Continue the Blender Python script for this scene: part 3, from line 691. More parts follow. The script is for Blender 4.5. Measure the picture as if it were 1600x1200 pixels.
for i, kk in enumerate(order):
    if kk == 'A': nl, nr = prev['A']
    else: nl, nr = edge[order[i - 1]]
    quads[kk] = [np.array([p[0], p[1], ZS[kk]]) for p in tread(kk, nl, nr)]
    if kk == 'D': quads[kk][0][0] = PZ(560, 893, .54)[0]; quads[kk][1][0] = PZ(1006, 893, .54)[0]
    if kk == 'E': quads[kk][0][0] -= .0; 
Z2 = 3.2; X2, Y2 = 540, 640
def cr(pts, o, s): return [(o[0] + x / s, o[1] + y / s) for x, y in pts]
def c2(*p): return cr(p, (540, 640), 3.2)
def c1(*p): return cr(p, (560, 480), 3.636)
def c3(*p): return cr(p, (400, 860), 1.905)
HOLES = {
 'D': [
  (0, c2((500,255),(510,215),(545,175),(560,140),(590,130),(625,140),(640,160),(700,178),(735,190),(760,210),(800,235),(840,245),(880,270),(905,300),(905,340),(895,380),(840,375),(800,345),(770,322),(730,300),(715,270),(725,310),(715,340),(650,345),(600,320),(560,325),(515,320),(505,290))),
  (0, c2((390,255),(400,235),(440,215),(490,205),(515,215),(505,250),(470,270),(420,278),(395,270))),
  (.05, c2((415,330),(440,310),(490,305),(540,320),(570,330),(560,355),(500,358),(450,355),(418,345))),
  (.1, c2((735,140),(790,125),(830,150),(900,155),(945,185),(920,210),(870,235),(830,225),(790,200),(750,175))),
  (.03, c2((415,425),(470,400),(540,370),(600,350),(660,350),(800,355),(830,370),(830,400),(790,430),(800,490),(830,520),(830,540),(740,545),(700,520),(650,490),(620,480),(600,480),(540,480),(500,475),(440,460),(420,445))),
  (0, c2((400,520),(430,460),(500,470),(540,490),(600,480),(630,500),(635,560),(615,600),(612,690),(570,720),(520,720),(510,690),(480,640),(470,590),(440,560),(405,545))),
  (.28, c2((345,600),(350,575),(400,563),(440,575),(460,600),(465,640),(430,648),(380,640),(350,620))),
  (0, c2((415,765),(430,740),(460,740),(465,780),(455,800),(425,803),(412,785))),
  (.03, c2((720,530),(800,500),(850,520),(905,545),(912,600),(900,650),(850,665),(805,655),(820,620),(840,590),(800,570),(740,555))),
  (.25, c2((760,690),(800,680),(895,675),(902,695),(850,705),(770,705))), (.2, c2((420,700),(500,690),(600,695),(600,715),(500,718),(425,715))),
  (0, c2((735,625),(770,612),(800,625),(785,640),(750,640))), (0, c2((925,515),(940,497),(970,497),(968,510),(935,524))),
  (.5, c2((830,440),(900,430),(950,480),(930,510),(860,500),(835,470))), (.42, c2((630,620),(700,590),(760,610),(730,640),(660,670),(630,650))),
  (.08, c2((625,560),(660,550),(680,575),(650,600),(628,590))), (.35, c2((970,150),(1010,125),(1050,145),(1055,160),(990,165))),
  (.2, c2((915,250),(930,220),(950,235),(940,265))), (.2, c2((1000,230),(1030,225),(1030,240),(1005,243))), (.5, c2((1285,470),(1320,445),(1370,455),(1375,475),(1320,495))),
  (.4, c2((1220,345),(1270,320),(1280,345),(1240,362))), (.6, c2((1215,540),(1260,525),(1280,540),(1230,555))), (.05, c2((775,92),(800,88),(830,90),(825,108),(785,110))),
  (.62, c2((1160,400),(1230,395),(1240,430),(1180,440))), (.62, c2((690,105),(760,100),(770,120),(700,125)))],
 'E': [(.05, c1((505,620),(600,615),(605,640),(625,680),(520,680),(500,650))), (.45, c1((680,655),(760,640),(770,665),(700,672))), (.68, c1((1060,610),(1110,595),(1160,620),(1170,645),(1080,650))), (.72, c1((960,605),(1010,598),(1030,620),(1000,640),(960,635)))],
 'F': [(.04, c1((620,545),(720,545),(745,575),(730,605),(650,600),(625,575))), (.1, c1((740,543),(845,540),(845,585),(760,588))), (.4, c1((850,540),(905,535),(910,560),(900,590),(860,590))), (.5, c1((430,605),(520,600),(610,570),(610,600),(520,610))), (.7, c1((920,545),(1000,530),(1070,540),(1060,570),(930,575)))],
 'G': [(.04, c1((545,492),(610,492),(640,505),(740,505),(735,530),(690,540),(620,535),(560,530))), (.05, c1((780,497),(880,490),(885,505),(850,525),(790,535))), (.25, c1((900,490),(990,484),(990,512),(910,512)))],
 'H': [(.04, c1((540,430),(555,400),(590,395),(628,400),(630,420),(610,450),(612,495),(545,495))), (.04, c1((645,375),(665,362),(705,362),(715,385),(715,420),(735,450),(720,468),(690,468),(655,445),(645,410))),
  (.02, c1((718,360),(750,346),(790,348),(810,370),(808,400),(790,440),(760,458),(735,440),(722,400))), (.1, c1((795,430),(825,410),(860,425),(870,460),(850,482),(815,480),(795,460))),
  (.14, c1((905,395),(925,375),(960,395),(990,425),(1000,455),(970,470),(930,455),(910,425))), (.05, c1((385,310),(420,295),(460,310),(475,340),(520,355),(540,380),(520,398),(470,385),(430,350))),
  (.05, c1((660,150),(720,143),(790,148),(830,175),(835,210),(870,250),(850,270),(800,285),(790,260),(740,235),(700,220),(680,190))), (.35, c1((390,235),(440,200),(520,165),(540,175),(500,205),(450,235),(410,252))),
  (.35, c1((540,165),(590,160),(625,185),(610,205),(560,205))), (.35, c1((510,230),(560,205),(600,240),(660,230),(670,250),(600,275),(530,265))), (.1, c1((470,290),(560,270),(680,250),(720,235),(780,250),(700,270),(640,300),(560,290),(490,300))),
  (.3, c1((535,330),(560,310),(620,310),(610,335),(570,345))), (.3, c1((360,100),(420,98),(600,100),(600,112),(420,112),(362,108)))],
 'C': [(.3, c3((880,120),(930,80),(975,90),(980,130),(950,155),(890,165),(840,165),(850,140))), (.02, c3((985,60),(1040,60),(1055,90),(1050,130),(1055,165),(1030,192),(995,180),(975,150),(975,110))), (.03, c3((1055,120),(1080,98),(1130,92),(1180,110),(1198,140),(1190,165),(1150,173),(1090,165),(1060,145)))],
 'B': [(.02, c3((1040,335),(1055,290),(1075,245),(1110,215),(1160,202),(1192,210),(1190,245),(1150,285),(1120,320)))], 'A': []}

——

Required task
Produce an exact copy of the whole listing.

Solution
Continue the Blender Python script for this scene: part 3, from line 691. More parts follow. The script is for Blender 4.5. Measure the picture as if it were 1600x1200 pixels.
for i, kk in enumerate(order):
    if kk == 'A': nl, nr = prev['A']
    else: nl, nr = edge[order[i - 1]]
    quads[kk] = [np.array([p[0], p[1], ZS[kk]]) for p in tread(kk, nl, nr)]
    if kk == 'D': quads[kk][0][0] = PZ(560, 893, .54)[0]; quads[kk][1][0] = PZ(1006, 893, .54)[0]
    if kk == 'E': quads[kk][0][0] -= .0; 
Z2 = 3.2; X2, Y2 = 540, 640
def cr(pts, o, s): return [(o[0] + x / s, o[1] + y / s) for x, y in pts]
def c2(*p): return cr(p, (540, 640), 3.2)
def c1(*p): return cr(p, (560, 480), 3.636)
def c3(*p): return cr(p, (400, 860), 1.905)
HOLES = {
 'D': [
  (0, c2((500,255),(510,215),(545,175),(560,140),(590,130),(625,140),(640,160),(700,178),(735,190),(760,210),(800,235),(840,245),(880,270),(905,300),(905,340),(895,380),(840,375),(800,345),(770,322),(730,300),(715,270),(725,310),(715,340),(650,345),(600,320),(560,325),(515,320),(505,290))),
  (0, c2((390,255),(400,235),(440,215),(490,205),(515,215),(505,250),(470,270),(420,278),(395,270))),
  (.05, c2((415,330),(440,310),(490,305),(540,320),(570,330),(560,355),(500,358),(450,355),(418,345))),
  (.1, c2((735,140),(790,125),(830,150),(900,155),(945,185),(920,210),(870,235),(830,225),(790,200),(750,175))),
  (.03, c2((415,425),(470,400),(540,370),(600,350),(660,350),(800,355),(830,370),(830,400),(790,430),(800,490),(830,520),(830,540),(740,545),(700,520),(650,490),(620,480),(600,480),(540,480),(500,475),(440,460),(420,445))),
  (0, c2((400,520),(430,460),(500,470),(540,490),(600,480),(630,500),(635,560),(615,600),(612,690),(570,720),(520,720),(510,690),(480,640),(470,590),(440,560),(405,545))),
  (.28, c2((345,600),(350,575),(400,563),(440,575),(460,600),(465,640),(430,648),(380,640),(350,620))),
  (0, c2((415,765),(430,740),(460,740),(465,780),(455,800),(425,803),(412,785))),
  (.03, c2((720,530),(800,500),(850,520),(905,545),(912,600),(900,650),(850,665),(805,655),(820,620),(840,590),(800,570),(740,555))),
  (.25, c2((760,690),(800,680),(895,675),(902,695),(850,705),(770,705))), (.2, c2((420,700),(500,690),(600,695),(600,715),(500,718),(425,715))),
  (0, c2((735,625),(770,612),(800,625),(785,640),(750,640))), (0, c2((925,515),(940,497),(970,497),(968,510),(935,524))),
  (.5, c2((830,440),(900,430),(950,480),(930,510),(860,500),(835,470))), (.42, c2((630,620),(700,590),(760,610),(730,640),(660,670),(630,650))),
  (.08, c2((625,560),(660,550),(680,575),(650,600),(628,590))), (.35, c2((970,150),(1010,125),(1050,145),(1055,160),(990,165))),
  (.2, c2((915,250),(930,220),(950,235),(940,265))), (.2, c2((1000,230),(1030,225),(1030,240),(1005,243))), (.5, c2((1285,470),(1320,445),(1370,455),(1375,475),(1320,495))),
  (.4, c2((1220,345),(1270,320),(1280,345),(1240,362))), (.6, c2((1215,540),(1260,525),(1280,540),(1230,555))), (.05, c2((775,92),(800,88),(830,90),(825,108),(785,110))),
  (.62, c2((1160,400),(1230,395),(1240,430),(1180,440))), (.62, c2((690,105),(760,100),(770,120),(700,125)))],
 'E': [(.05, c1((505,620),(600,615),(605,640),(625,680),(520,680),(500,650))), (.45, c1((680,655),(760,640),(770,665),(700,672))), (.68, c1((1060,610),(1110,595),(1160,620),(1170,645),(1080,650))), (.72, c1((960,605),(1010,598),(1030,620),(1000,640),(960,635)))],
 'F': [(.04, c1((620,545),(720,545),(745,575),(730,605),(650,600),(625,575))), (.1, c1((740,543),(845,540),(845,585),(760,588))), (.4, c1((850,540),(905,535),(910,560),(900,590),(860,590))), (.5, c1((430,605),(520,600),(610,570),(610,600),(520,610))), (.7, c1((920,545),(1000,530),(1070,540),(1060,570),(930,575)))],
 'G': [(.04, c1((545,492),(610,492),(640,505),(740,505),(735,530),(690,540),(620,535),(560,530))), (.05, c1((780,497),(880,490),(885,505),(850,525),(790,535))), (.25, c1((900,490),(990,484),(990,512),(910,512)))],
 'H': [(.04, c1((540,430),(555,400),(590,395),(628,400),(630,420),(610,450),(612,495),(545,495))), (.04, c1((645,375),(665,362),(705,362),(715,385),(715,420),(735,450),(720,468),(690,468),(655,445),(645,410))),
  (.02, c1((718,360),(750,346),(790,348),(810,370),(808,400),(790,440),(760,458),(735,440),(722,400))), (.1, c1((795,430),(825,410),(860,425),(870,460),(850,482),(815,480),(795,460))),
  (.14, c1((905,395),(925,375),(960,395),(990,425),(1000,455),(970,470),(930,455),(910,425))), (.05, c1((385,310),(420,295),(460,310),(475,340),(520,355),(540,380),(520,398),(470,385),(430,350))),
  (.05, c1((660,150),(720,143),(790,148),(830,175),(835,210),(870,250),(850,270),(800,285),(790,260),(740,235),(700,220),(680,190))), (.35, c1((390,235),(440,200),(520,165),(540,175),(500,205),(450,235),(410,252))),
  (.35, c1((540,165),(590,160),(625,185),(610,205),(560,205))), (.35, c1((510,230),(560,205),(600,240),(660,230),(670,250),(600,275),(530,265))), (.1, c1((470,290),(560,270),(680,250),(720,235),(780,250),(700,270),(640,300),(560,290),(490,300))),
  (.3, c1((535,330),(560,310),(620,310),(610,335),(570,345))), (.3, c1((360,100),(420,98),(600,100),(600,112),(420,112),(362,108)))],
 'C': [(.3, c3((880,120),(930,80),(975,90),(980,130),(950,155),(890,165),(840,165),(850,140))), (.02, c3((985,60),(1040,60),(1055,90),(1050,130),(1055,165),(1030,192),(995,180),(975,150),(975,110))), (.03, c3((1055,120),(1080,98),(1130,92),(1180,110),(1198,140),(1190,165),(1150,173),(1090,165),(1060,145)))],
 'B': [(.02, c3((1040,335),(1055,290),(1075,245),(1110,215),(1160,202),(1192,210),(1190,245),(1150,285),(1120,320)))], 'A': []}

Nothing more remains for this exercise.